Items from a dataset:

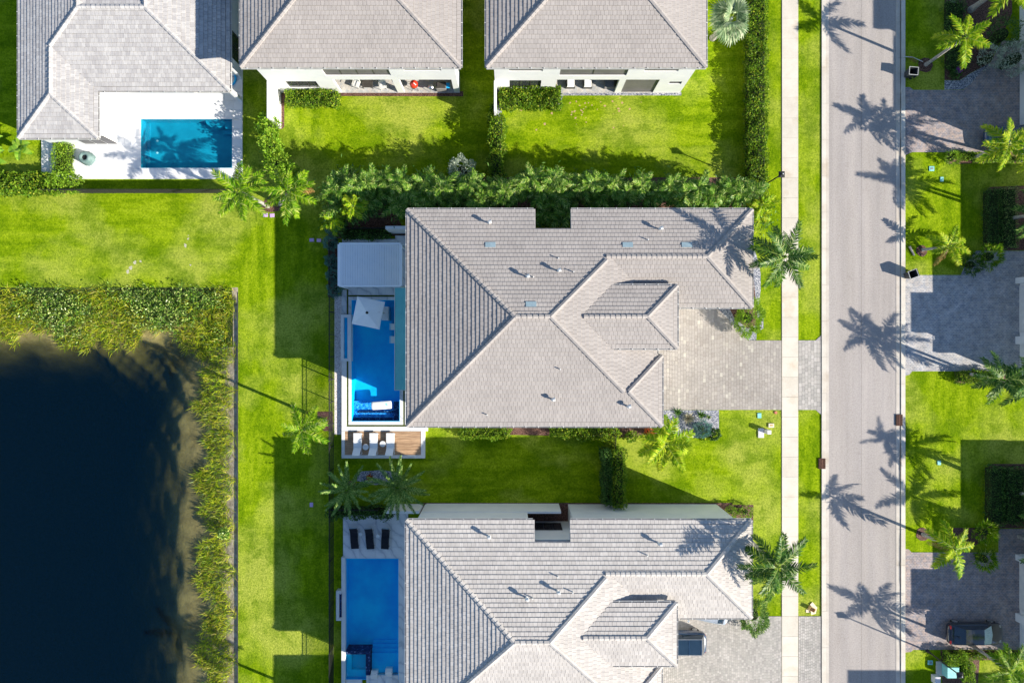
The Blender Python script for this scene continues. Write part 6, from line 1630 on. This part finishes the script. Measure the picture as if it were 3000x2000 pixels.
# ------------------------------------------------------------------ cars
def car(label, px, py, z, rz, paint, L_=4.75, W_=1.86, H_=1.42, suv=False, shade=False, grp=None, front=1):
    """front points to local +x; everything built to the car's own measurements"""
    c = g(px, py, z); t = thing('parked_car', label, 'car', (c.x, c.y, 0.016), R(rz), grp); h = W_/2; hl = L_/2; zs = .93 if not suv else 1.08
    st = [(-hl, .55, .50, zs-.26), (-hl+.07, .74, .38, zs-.14), (-hl+.2, .90, .30, zs-.04), (-hl+.5, .98, .24, zs+.02), (-hl+1.2, 1.0, .24, zs+.02), (-.4, 1.0, .24, zs), (.7, 1.0, .24, zs-.02), (1.3, .99, .24, zs-.06), (hl-.6, .97, .26, zs-.15), (hl-.28, .88, .30, zs-.24), (hl-.08, .68, .34, zs-.34), (hl, .42, .42, zs-.42)]
    rings = []
    for x, k, zb, zt in st:
        w = h*k; rings.append([(x, -w*.80, zb), (x, w*.80, zb), (x, w*.97, zb+.08), (x, w, (zb+zt)/2), (x, w*.965, zt-.08), (x, w*.86, zt), (x, 0, zt+.035), (x, -w*.86, zt), (x, -w*.965, zt-.08), (x, -w, (zb+zt)/2), (x, -w*.97, zb+.08)])
    b = MB(); b.loft(rings[::-1] if False else rings); bo = b.build('body', M[paint], t, smooth=True)
    sb = bo.modifiers.new('s', 'SUBSURF'); sb.levels = 1; sb.render_levels = 2
    # greenhouse
    xr, xf = (-hl+.45, 1.15) if not suv else (-hl+.28, 1.15); rx0, rx1 = (-1.25, .25) if not suv else (-hl+.62, .35)
    gr = [(xr, .78, zs-.02), (rx0, .64, H_-.03), (rx1, .64, H_-.03), (xf, .82, zs-.04)]; m = MB()
    bw, tw = h*.84, h*.66; nseg = 5
    def ringg(x, w, z): return [(x, -w, z), (x, -w*.5, z+.02), (x, 0, z+.03), (x, w*.5, z+.02), (x, w, z)]
    R0, R1, R2, R3 = ringg(xr, bw, zs-.02), ringg(rx0, tw, H_-.05), ringg(rx1, tw, H_-.05), ringg(xf, bw, zs-.05)
    R3 = [(x+.10*(1-abs(y)/bw), y, z_) for x, y, z_ in R3]; R0 = [(x-.06*(1-abs(y)/bw), y, z_) for x, y, z_ in R0]
    def part(nm, A, B, mt, off=0.0):
        q = MB()
        for i in range(4): q.face([A[i], A[i+1], B[i+1], B[i]][::-1] if False else [A[i], B[i], B[i+1], A[i+1]][::-1])
        return q.build(nm, M[mt], t)
    sx0, sx1 = (xr+.75 if not suv else xr+.25), xf-.25
    part('rear_window', R0, R1, 'car_glass'); part('roof_panel', R1, R2, paint if not suv else 'car_glass'); part('windshield', R2, R3, 'glass_reflection' if shade else 'car_glass')
    for s, i in ((-1, 0), (1, 4)):
        q = MB(); q.face([R0[i], R1[i], R2[i], R3[i]]); q.build('side_window', M['car_glass'], t)
        q = MB(); q.tube([Vector(R0[i])+Vector((0, 0, .01)), Vector(R1[i])+Vector((0, s*.01, .012)), Vector(R2[i])+Vector((0, s*.01, .012)), Vector(R3[i])+Vector((0, 0, .01))], .022, 6); q.build('roof_rail', M['steel' if suv else paint], t)
        q = MB(); q.bbox(xf-.28, xf-.12, s*(h+.13)-.09, s*(h+.13)+.09, zs-.02, zs+.12, .03); q.build('mirror', M[paint], t)
        for x in (-hl+.86, hl-.92):
            wl = thing('wheel', None, None); wl.parent = t; wl.location = (x, s*(h-.10), .33)
            bpy.data.objects.remove(wl)
            q = MB(); q.tube([(x, s*(h-.26), .33), (x, s*(h-.03), .33)], .33, 20); wo_ = q.build('wheel', M['tyre'], t)
            q = MB(); q.tube([(x, s*(h-.029), .33), (x, s*(h-.012), .33)], .22, 14); q.build('rim', M['rim'], wo_)
        q = MB(); q.bbox(-hl+.12, -hl+.24, s*h*.66-.14, s*h*.66+.14, zs-.20, (zs-.03 if shade else zs-.12), .02); q.build('tail_lamp', M['tail_red'], t)
        q = MB(); q.bbox(hl-.50, hl-.28, s*h*.66-.12, s*h*.66+.12, zs-.34, zs-.20, .03); q.build('headlamp', M['steel'], t)
    if suv:
        for x in (rx0+.04, (rx0+rx1)/2, rx1-.04): q = MB(); q.box(x-.02, x+.02, -tw*.95, tw*.95, H_-.03, H_+.0); q.build('roof_bar', M[paint], t)
    return t
car('black car with red tail lamps and foil sunshade on the lower brown driveway', 2861, 1857, .8, 0, 'paint_black', 4.75, 1.86, 1.42, shade=True)
car('dark car on the upper brown driveway, half hidden by a palm', 2974, 400, .8, 4, 'paint_navy_sky', 4.9, 1.95, 1.5)
car('dark blue car parked half under the pale roof at the bottom', 1990, 1890, 1.3, 180, 'paint_navy_sky', 4.75, 1.9, 1.68, suv=True)
car('silver car mostly hidden under the garage roof', 2057, 1787, .9, 168, 'paint_silver', 4.7, 1.85, 1.45)
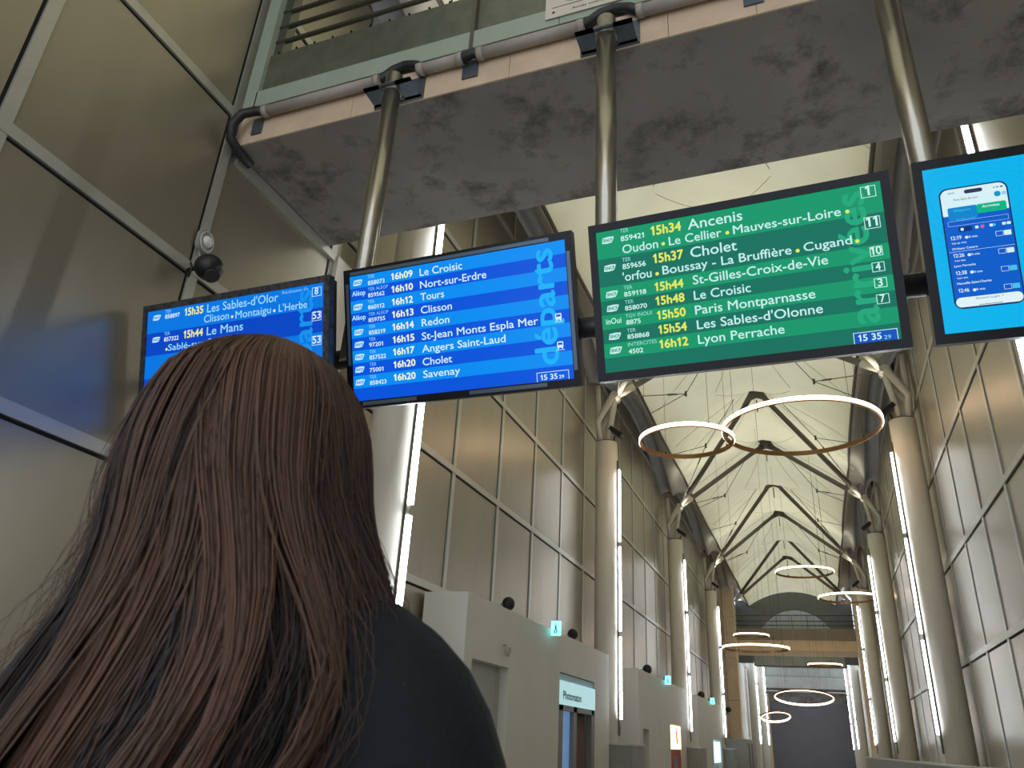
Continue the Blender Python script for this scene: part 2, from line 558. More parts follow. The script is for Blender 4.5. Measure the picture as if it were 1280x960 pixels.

*Request*
Check each line of the data above for the word "script" and say how many lines have it. Give the number alone.

*Complete response*
2